# Required work:
Below is the data. Give it again, complete and exact.

# Recorded information:

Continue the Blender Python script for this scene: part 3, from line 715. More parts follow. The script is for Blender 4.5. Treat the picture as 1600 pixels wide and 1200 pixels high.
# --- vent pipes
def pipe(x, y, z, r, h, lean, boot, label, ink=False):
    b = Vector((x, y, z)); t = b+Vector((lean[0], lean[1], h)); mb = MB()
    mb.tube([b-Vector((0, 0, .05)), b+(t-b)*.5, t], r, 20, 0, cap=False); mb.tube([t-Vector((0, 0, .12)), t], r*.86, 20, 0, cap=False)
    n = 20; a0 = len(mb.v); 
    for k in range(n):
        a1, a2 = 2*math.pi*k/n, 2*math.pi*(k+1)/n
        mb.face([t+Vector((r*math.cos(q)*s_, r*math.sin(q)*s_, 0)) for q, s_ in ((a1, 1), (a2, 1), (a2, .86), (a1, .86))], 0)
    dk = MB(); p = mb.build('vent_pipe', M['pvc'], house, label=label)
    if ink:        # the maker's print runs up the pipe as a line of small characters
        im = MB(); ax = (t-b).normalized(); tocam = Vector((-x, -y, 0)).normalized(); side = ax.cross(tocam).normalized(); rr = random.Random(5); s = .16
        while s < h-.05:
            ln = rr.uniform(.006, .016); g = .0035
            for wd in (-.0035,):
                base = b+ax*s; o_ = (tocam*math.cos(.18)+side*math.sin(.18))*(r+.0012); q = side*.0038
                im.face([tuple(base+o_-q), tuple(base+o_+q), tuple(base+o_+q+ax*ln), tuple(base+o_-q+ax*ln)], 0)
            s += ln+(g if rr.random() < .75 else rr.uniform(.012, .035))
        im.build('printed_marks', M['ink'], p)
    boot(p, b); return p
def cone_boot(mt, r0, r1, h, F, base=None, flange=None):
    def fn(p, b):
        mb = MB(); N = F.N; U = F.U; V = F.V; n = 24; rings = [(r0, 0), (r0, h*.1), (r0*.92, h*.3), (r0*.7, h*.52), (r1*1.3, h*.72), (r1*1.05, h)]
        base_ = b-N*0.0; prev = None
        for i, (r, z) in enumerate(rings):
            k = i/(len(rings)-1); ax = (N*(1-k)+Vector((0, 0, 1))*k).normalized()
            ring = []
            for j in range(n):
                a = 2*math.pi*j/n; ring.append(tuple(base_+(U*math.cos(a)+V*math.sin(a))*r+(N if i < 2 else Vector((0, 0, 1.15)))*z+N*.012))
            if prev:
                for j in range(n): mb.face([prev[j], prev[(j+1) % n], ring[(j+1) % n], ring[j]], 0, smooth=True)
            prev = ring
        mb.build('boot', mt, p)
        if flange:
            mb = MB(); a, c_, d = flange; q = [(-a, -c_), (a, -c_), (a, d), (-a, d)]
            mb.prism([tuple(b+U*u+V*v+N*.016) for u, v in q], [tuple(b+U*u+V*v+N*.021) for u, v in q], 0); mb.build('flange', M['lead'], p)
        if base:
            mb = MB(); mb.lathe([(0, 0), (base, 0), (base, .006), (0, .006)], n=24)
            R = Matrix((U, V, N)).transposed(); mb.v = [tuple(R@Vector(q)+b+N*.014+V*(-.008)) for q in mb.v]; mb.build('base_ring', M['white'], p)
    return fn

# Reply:
Continue the Blender Python script for this scene: part 3, from line 715. More parts follow. The script is for Blender 4.5. Treat the picture as 1600 pixels wide and 1200 pixels high.
# --- vent pipes
def pipe(x, y, z, r, h, lean, boot, label, ink=False):
    b = Vector((x, y, z)); t = b+Vector((lean[0], lean[1], h)); mb = MB()
    mb.tube([b-Vector((0, 0, .05)), b+(t-b)*.5, t], r, 20, 0, cap=False); mb.tube([t-Vector((0, 0, .12)), t], r*.86, 20, 0, cap=False)
    n = 20; a0 = len(mb.v); 
    for k in range(n):
        a1, a2 = 2*math.pi*k/n, 2*math.pi*(k+1)/n
        mb.face([t+Vector((r*math.cos(q)*s_, r*math.sin(q)*s_, 0)) for q, s_ in ((a1, 1), (a2, 1), (a2, .86), (a1, .86))], 0)
    dk = MB(); p = mb.build('vent_pipe', M['pvc'], house, label=label)
    if ink:        # the maker's print runs up the pipe as a line of small characters
        im = MB(); ax = (t-b).normalized(); tocam = Vector((-x, -y, 0)).normalized(); side = ax.cross(tocam).normalized(); rr = random.Random(5); s = .16
        while s < h-.05:
            ln = rr.uniform(.006, .016); g = .0035
            for wd in (-.0035,):
                base = b+ax*s; o_ = (tocam*math.cos(.18)+side*math.sin(.18))*(r+.0012); q = side*.0038
                im.face([tuple(base+o_-q), tuple(base+o_+q), tuple(base+o_+q+ax*ln), tuple(base+o_-q+ax*ln)], 0)
            s += ln+(g if rr.random() < .75 else rr.uniform(.012, .035))
        im.build('printed_marks', M['ink'], p)
    boot(p, b); return p
def cone_boot(mt, r0, r1, h, F, base=None, flange=None):
    def fn(p, b):
        mb = MB(); N = F.N; U = F.U; V = F.V; n = 24; rings = [(r0, 0), (r0, h*.1), (r0*.92, h*.3), (r0*.7, h*.52), (r1*1.3, h*.72), (r1*1.05, h)]
        base_ = b-N*0.0; prev = None
        for i, (r, z) in enumerate(rings):
            k = i/(len(rings)-1); ax = (N*(1-k)+Vector((0, 0, 1))*k).normalized()
            ring = []
            for j in range(n):
                a = 2*math.pi*j/n; ring.append(tuple(base_+(U*math.cos(a)+V*math.sin(a))*r+(N if i < 2 else Vector((0, 0, 1.15)))*z+N*.012))
            if prev:
                for j in range(n): mb.face([prev[j], prev[(j+1) % n], ring[(j+1) % n], ring[j]], 0, smooth=True)
            prev = ring
        mb.build('boot', mt, p)
        if flange:
            mb = MB(); a, c_, d = flange; q = [(-a, -c_), (a, -c_), (a, d), (-a, d)]
            mb.prism([tuple(b+U*u+V*v+N*.016) for u, v in q], [tuple(b+U*u+V*v+N*.021) for u, v in q], 0); mb.build('flange', M['lead'], p)
        if base:
            mb = MB(); mb.lathe([(0, 0), (base, 0), (base, .006), (0, .006)], n=24)
            R = Matrix((U, V, N)).transposed(); mb.v = [tuple(R@Vector(q)+b+N*.014+V*(-.008)) for q in mb.v]; mb.build('base_ring', M['white'], p)
    return fn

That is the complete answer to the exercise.